Can I double integrate a function through r and theta instead of x and y?

Question

Let's suppose a function $z=f(x, y)$ which has linear relationship with the distance from origin. For example we have a function $z=f(x, y)=max(-a \sqrt{x^2+y^2}+b,0)$, where $a,b>0$. And we're calculating it's double integral $\int_{\infty}^{-\infty} \int_{\infty}^{-\infty} f(x, y) \,dx \,dy$. Since the function involves max function, it would be easier to integrate it in polar coordinate form. So I'm wondering will the above double integral equals to $\int_{0}^{\frac{b}{a}} \int_{0}^{2\pi} -ar+b \,d\theta\ r \,dr$? Cause if both of them equals to the other, integrating through polar coordinate is definite integration compare to indefinite integration, which is way easier.

Answer 1

Short answer: The two integrals do equal, and are both definite as the bounds of the integration are given.

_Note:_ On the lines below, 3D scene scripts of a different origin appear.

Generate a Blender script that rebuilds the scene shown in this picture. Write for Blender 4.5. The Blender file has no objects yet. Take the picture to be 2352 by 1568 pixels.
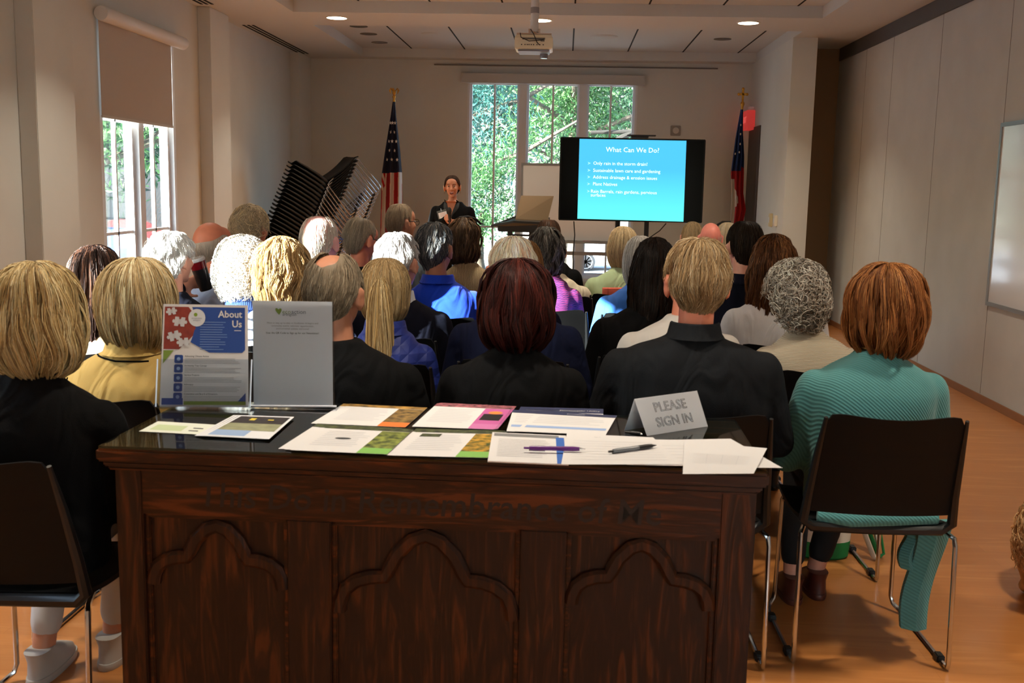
import bpy, math, random
import numpy as np
from mathutils import Vector, Matrix, Euler
from mathutils.bvhtree import BVHTree
SC = bpy.context.scene
COL = SC.collection
PI = math.pi
def R(d): return math.radians(d)

# ------------------------------------------------------------------ camera
CAM_H = 1.48; FPX = 2400.0; YAW, PITCH, ROLL = 0.04815, 0.14743, 0.02
_f = np.array([-math.sin(YAW)*math.cos(PITCH), math.cos(YAW)*math.cos(PITCH), -math.sin(PITCH)])
_r0 = np.array([math.cos(YAW), math.sin(YAW), 0.0]); _d0 = np.cross(_f, _r0)
_r = _r0*math.cos(ROLL) - _d0*math.sin(ROLL); _d = _r0*math.sin(ROLL) + _d0*math.cos(ROLL)
cd = bpy.data.cameras.new('camera'); cam = bpy.data.objects.new('camera', cd); COL.objects.link(cam)
cd.sensor_width = 36; cd.lens = FPX/2352*36; cd.clip_start = .05; cd.clip_end = 300
cam.matrix_world = Matrix(((_r[0], -_d[0], -_f[0], 0), (_r[1], -_d[1], -_f[1], 0), (_r[2], -_d[2], -_f[2], CAM_H), (0, 0, 0, 1)))
cd.dof.use_dof = True; cd.dof.focus_distance = 7.0; cd.dof.aperture_fstop = 9
SC.camera = cam
def ray(px, py):
    return np.array([_r, _d, _f]).T @ np.array([(px-1176)/FPX, (py-784)/FPX, 1.0])
def atY(px, py, Y):
    d = ray(px, py); p = d*(Y/d[1]); p[2] += CAM_H; return Vector(p)
def atZ(px, py, Z):
    d = ray(px, py); p = d*((Z-CAM_H)/d[2]); p[2] += CAM_H; return Vector(p)

# ------------------------------------------------------------------ world, sun, exposure
W = bpy.data.worlds.new('world'); SC.world = W; W.use_nodes = True
wn = W.node_tree.nodes; wl = W.node_tree.links
sky = wn.new('ShaderNodeTexSky'); sky.sky_type = 'NISHITA'; sky.sun_disc = False
sky.sun_elevation = R(35); sky.sun_rotation = R(232); sky.air_density = 1.2; sky.dust_density = 1.5
wl.new(sky.outputs[0], wn['Background'].inputs[0]); wn['Background'].inputs[1].default_value = 1.1
SUN_AZ, SUN_EL = R(38), R(21)
sd = Vector((math.cos(SUN_EL)*math.cos(SUN_AZ), math.cos(SUN_EL)*math.sin(SUN_AZ), -math.sin(SUN_EL)))
sl = bpy.data.lights.new('sun', 'SUN'); sl.energy = 42.0; sl.angle = R(.55); sl.color = (1, .95, .88)
so = bpy.data.objects.new('sun', sl); COL.objects.link(so); so.rotation_euler = sd.to_track_quat('-Z', 'Y').to_euler()
vs = SC.view_settings; vs.view_transform = 'Standard'; vs.look = 'None'; vs.gamma = 1; vs.use_curve_mapping = False
vs.exposure = 0.4
SC.cycles.max_bounces = 7; SC.cycles.diffuse_bounces = 4; SC.cycles.glossy_bounces = 3; SC.cycles.transmission_bounces = 4
SC.cycles.transparent_max_bounces = 12; SC.cycles.caustics_reflective = False; SC.cycles.caustics_refractive = False
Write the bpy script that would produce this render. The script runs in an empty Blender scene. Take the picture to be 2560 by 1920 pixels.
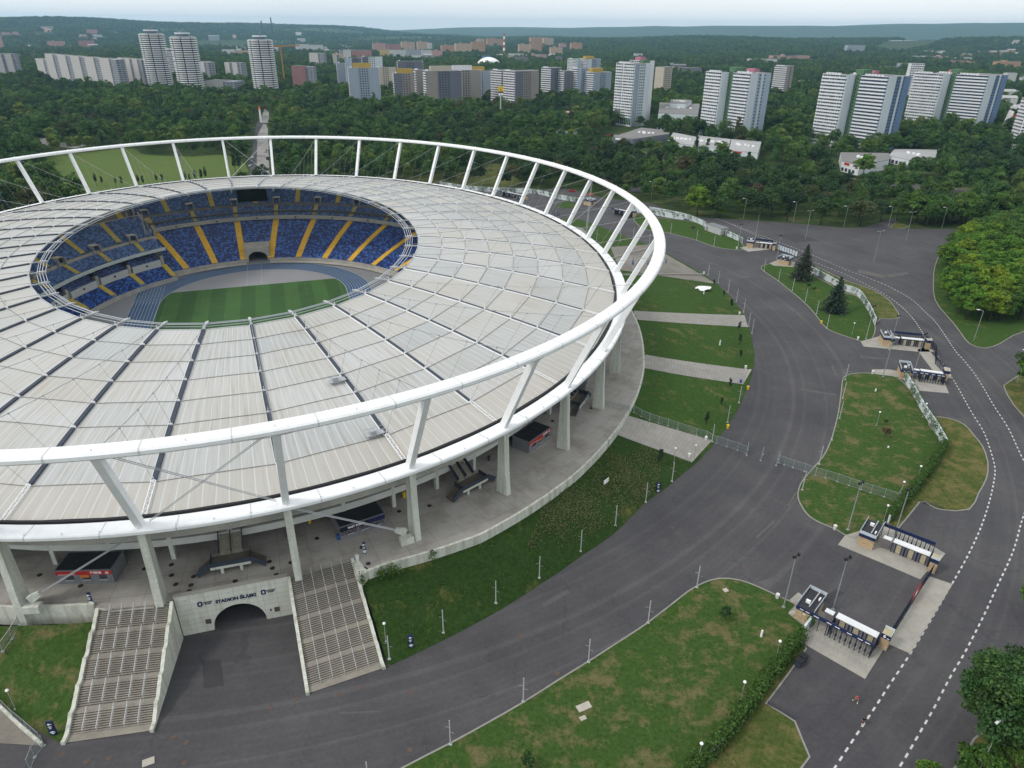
import bpy, bmesh, math, random
import numpy as np
from mathutils import Matrix, Vector, Quaternion
R = math.radians; PI = math.pi
random.seed(7); rng = np.random.default_rng(11)
SC = bpy.context.scene
COL = SC.collection

# ------------------------------------------------------------------ camera
F_PX, PITCH, ROLL, CAMZ = 701.958, 0.468962, 0.0099935, 94.0
cd = bpy.data.cameras.new('camera'); cam = bpy.data.objects.new('camera', cd); COL.objects.link(cam)
cd.sensor_width = 36; cd.lens = F_PX / 1024 * 36; cd.clip_start = 1; cd.clip_end = 60000
cam.matrix_world = Matrix.Translation((0, 0, CAMZ)) @ Matrix.Rotation(PI / 2 - PITCH, 4, 'X') @ Matrix.Rotation(ROLL, 4, 'Z')
SC.camera = cam
# ------------------------------------------------------------------ sky, sun, exposure
SUN_EL, SUN_ROT = R(46), R(-112)
w = bpy.data.worlds.new('World'); SC.world = w; w.use_nodes = True
nt = w.node_tree; nt.nodes.clear()
out = nt.nodes.new('ShaderNodeOutputWorld'); bg = nt.nodes.new('ShaderNodeBackground')
sky = nt.nodes.new('ShaderNodeTexSky'); sky.sky_type = 'NISHITA'; sky.sun_disc = False
sky.sun_elevation = SUN_EL; sky.sun_rotation = SUN_ROT; sky.air_density = 1.0; sky.dust_density = 4.0; sky.altitude = 200
cov = nt.nodes.new('ShaderNodeMix'); cov.data_type = 'RGBA'; cov.inputs['Factor'].default_value = 0.78
# overcast deck: pale cloud with broad, soft variation
tc = nt.nodes.new('ShaderNodeTexCoord'); mp = nt.nodes.new('ShaderNodeMapping'); mp.inputs['Scale'].default_value = (1.1, 1.1, 5)
nz = nt.nodes.new('ShaderNodeTexNoise'); nz.inputs['Scale'].default_value = 1.0; nz.inputs['Detail'].default_value = 4
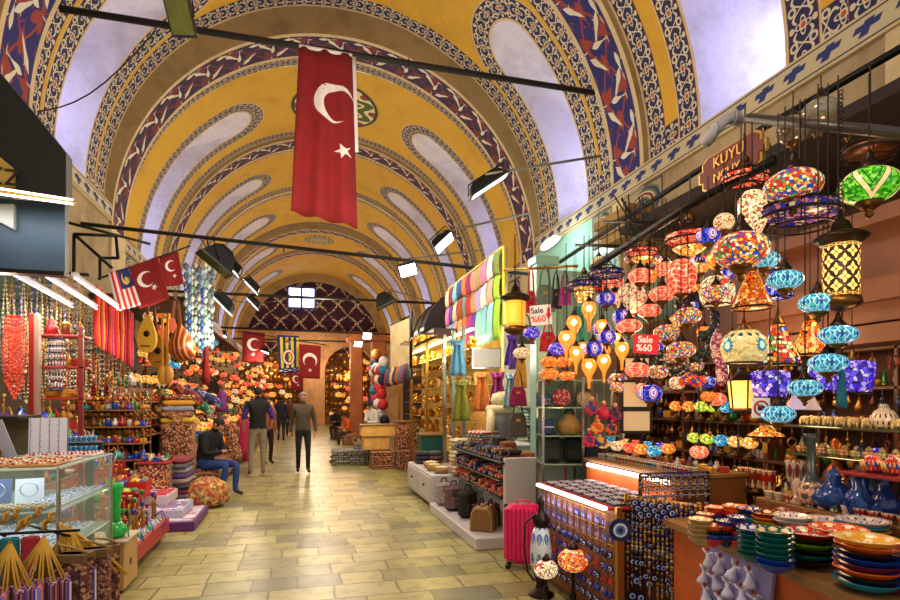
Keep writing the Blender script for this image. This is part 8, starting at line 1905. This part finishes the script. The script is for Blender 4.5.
for i in range(70):
    y = 22.5+i*.19; x = rnd.uniform(-3.4, -1.7); z = rnd.uniform(.6, 3.3); pal = rnd.choice(('orange', 'amber', 'amber', 'cream', 'coral')); put(TL[pal], (x, y, z), 'small %s lamp in the distant left row of hanging lamps' % CN[pal], 'distant %s lamps along the left side' % CN[pal], sc=rnd.uniform(2.4, 3.2))
gs3 = thing('stepped_stand', 'farthest stepped stand along the left side, below the distant lamps', 'stand', (-2.6, 29, 0))
for x0, x1, z in ((-2.1, -1.6, .5), (-2.7, -2.1, .9), (-3.5, -2.7, 1.4)): cbox(gs3, 'step', x0, x1, 22.4, 35.4, 0, z, RG[0])
for i in range(40): gput(rnd.choice(GK), (rnd.choice((-1.85, -2.4, -3.0)), 22.6+i*.31, 0), 'farthest stepped stand', 2.6)
for o in bpy.data.objects:
    if o.get('label', '').endswith('farthest stepped stand'): o.location.z = {-1.85: .501, -2.4: .901, -3.0: 1.401}[round(o.location.x, 2)]
for i in range(60):
    side = -1 if i % 5 < 3 else 1
    if side < 0: x = rnd.uniform(-3.9, -.1); y = rnd.uniform(36.9, 37.6); z = rnd.uniform(.3, 3.9)
    else: x = rnd.uniform(1.7, 4.5); y = rnd.uniform(36.9, 37.6); z = rnd.uniform(.3, 3.9)
    pal = rnd.choice(('orange', 'amber', 'amber', 'cream', 'coral')); put(TL[pal], (x, y, z), 'small %s lamp glowing beyond the %s arch at the far end' % (CN[pal], 'wide' if side < 0 else 'narrow'), '%s lamps beyond the %s arch' % (CN[pal], 'wide' if side < 0 else 'narrow'), sc=rnd.uniform(3, 4.5))
for (px0, px1, lab) in ((350, 363, 'orange lit wooden pier front at the right of the narrow arch'), (371, 386, 'second wooden pier front beside the far shops')):
    a, b = atd(px0, 400, 24), atd(px1, 400, 24); m = MB(); m.bbox(((a.x+b.x)/2, a.y, 2.2), (abs(b.x-a.x), .4, 4.4), bev=.05); m.bbox(((a.x+b.x)/2, a.y, 4.2), (abs(b.x-a.x)+.3, .6, .2), bev=.03); m.bbox(((a.x+b.x)/2, a.y, .2), (abs(b.x-a.x)+.2, .5, .4), bev=.03); o = m.build('pier_front', mat('a85a28', .6, 0, 0, .35, 1.5)); tag(o, lab, 'pier')
for (x, y, z, e, c) in ((-1.8, 38, 3.6, 160, (1, .6, .3)), (3.1, 38, 3.2, 130, (1, .6, .3)), (2.0, 25, 3.2, 90, (1, .55, .25)), (1.6, 33, 3.6, 120, (1, .6, .3)), (2.0, 17.5, 3.2, 60, (1, .75, .45))): lamp('POINT', (x, y, z), e, c, .2)
# ================================================================ LIGHT
w = bpy.data.worlds.new('world'); SC.world = w; w.use_nodes = True
w.node_tree.nodes['Background'].inputs[0].default_value = (1, .9, .75, 1); w.node_tree.nodes['Background'].inputs[1].default_value = .8
for y, x, z, p in ((2.0, .6, 4.6, 160), (7, .6, 4.6, 200), (12, .6, 4.4, 200), (17, .6, 4.4, 180), (23, .6, 4.4, 180), (29, .6, 4.2, 170), (34, .6, 4, 130)):
    lamp('POINT', (x, y, z), p*1.42, (1, .84, .6), .4)

# unplaced originals away
for o in [o for o in bpy.data.objects if o.get('label') in ('x', 'whirling') and not o.get('used')]:
    for c in list(o.children): bpy.data.objects.remove(c)
    bpy.data.objects.remove(o)
for o in bpy.data.objects:
    if 'used' in o: del o['used']
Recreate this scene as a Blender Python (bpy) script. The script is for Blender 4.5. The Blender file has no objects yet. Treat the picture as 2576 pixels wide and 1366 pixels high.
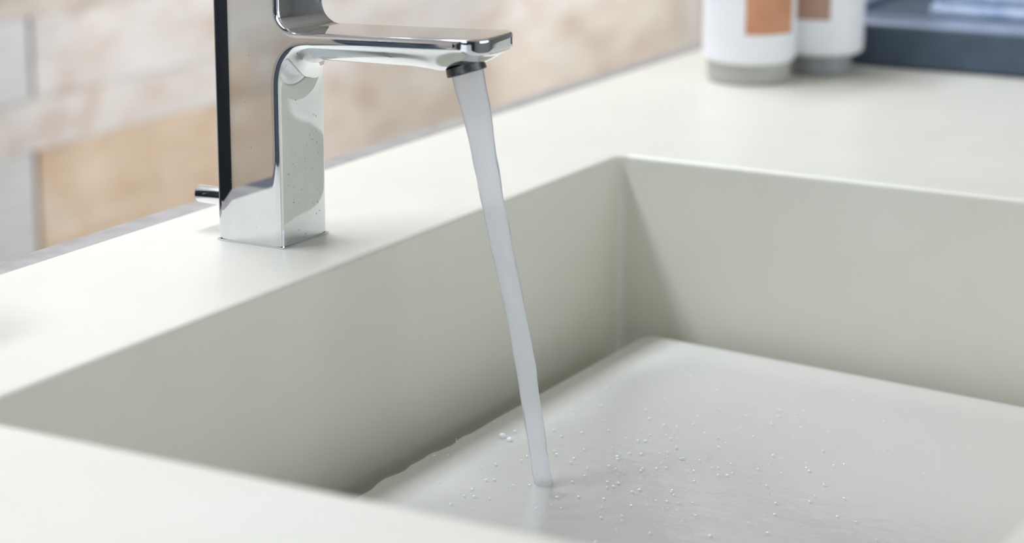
import bpy, bmesh, math, random
from mathutils import Vector, Matrix, noise
random.seed(7)
S = bpy.context.scene
COL = S.collection

# ------------------------------------------------------------------ camera
YAW, PITCH, ROLL = math.radians(28.985), math.radians(14.572), math.radians(0.284)
CAM = Vector((-1.01774, -0.719364, 0.302))
F_PX = 5625.0
d = Vector((math.cos(YAW) * math.cos(PITCH), math.sin(YAW) * math.cos(PITCH), -math.sin(PITCH)))
r = d.cross(Vector((0, 0, 1))).normalized(); u = r.cross(d)
r2 = r * math.cos(ROLL) + u * math.sin(ROLL); u2 = -r * math.sin(ROLL) + u * math.cos(ROLL)
cam = bpy.data.cameras.new('camera'); camo = bpy.data.objects.new('camera', cam); COL.objects.link(camo)
M = Matrix((r2, u2, -d)).transposed().to_4x4(); M.translation = CAM; camo.matrix_world = M
cam.sensor_width = 36.0; cam.lens = F_PX / 2576 * 36.0; cam.clip_start = 0.02
cam.dof.use_dof = True; cam.dof.focus_distance = 1.235; cam.dof.aperture_fstop = 4.8
S.camera = camo

# ------------------------------------------------------------------ world, lights, exposure
w = bpy.data.worlds.new('world'); S.world = w; w.use_nodes = True
w.node_tree.nodes['Background'].inputs[0].default_value = (0.72, 0.82, 1.0, 1)
w.node_tree.nodes['Background'].inputs[1].default_value = 1.0
S.view_settings.view_transform = 'Standard'; S.view_settings.look = 'None'
S.view_settings.gamma = 1.0; S.view_settings.use_curve_mapping = False
S.view_settings.exposure = 0.40
S.cycles.use_denoising = True
S.cycles.max_bounces = 10; S.cycles.diffuse_bounces = 6; S.cycles.glossy_bounces = 6; S.cycles.transparent_max_bounces = 10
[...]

Long Answer: If we take your function to be, $$z=f(x,y)= \begin{cases} b-a\sqrt{x^2+y^2}, & \text{for}\sqrt{x^2+y^2}\le\frac{b}{a} \\ 0, & \text{for}\sqrt{x^2+y^2}\ge\frac{b}{a} \end{cases}=g(r,\theta)= \begin{cases} b-a r, & \text{for }r\le\frac{b}{a} \\ 0, & \text{for }r\ge\frac{b}{a} \end{cases}$$

Which 'breaks' you function into two regions, hence the integral can also be broken in to two regions. And if we take the

Then your integral, in x and y is $$\int_{\infty}^{-\infty} \int_{\infty}^{-\infty} f(x, y) \,dx \,dy= \iint_{\sqrt{x^2+y^2}\le\frac{b}{a}} b-a\sqrt{x^2+y^2} \,dx\,dy+ \iint_{\sqrt{x^2+y^2}\ge\frac{b}{a}} 0 \,dx\,dy $$ or in polars $$\int_{\infty}^{-\infty} \int_{\infty}^{-\infty} f(x, y) \,dx \,dy= \iint_{r\le\frac{b}{a}} b-ar \,dr\,rd\theta+ \iint_{r\ge\frac{b}{a}} 0 \,dr\,rd\theta$$

and as the integral of zero across any region is zero, thus the integral of zero disappear. Hence $$\int_{\infty}^{-\infty} \int_{\infty}^{-\infty} f(x, y) \,dx \,dy= \int_{0}^{\frac{b}{a}} \int_{0}^{2\pi} -ar+b \,d\theta \,rdr$$ Hopfully that helps.

Answer 2

Yes, you're quite right. Changing to polar coordinates does simplify the problem considerably, and I believe the expression you've obtained for the integral in polar coordinates is correct.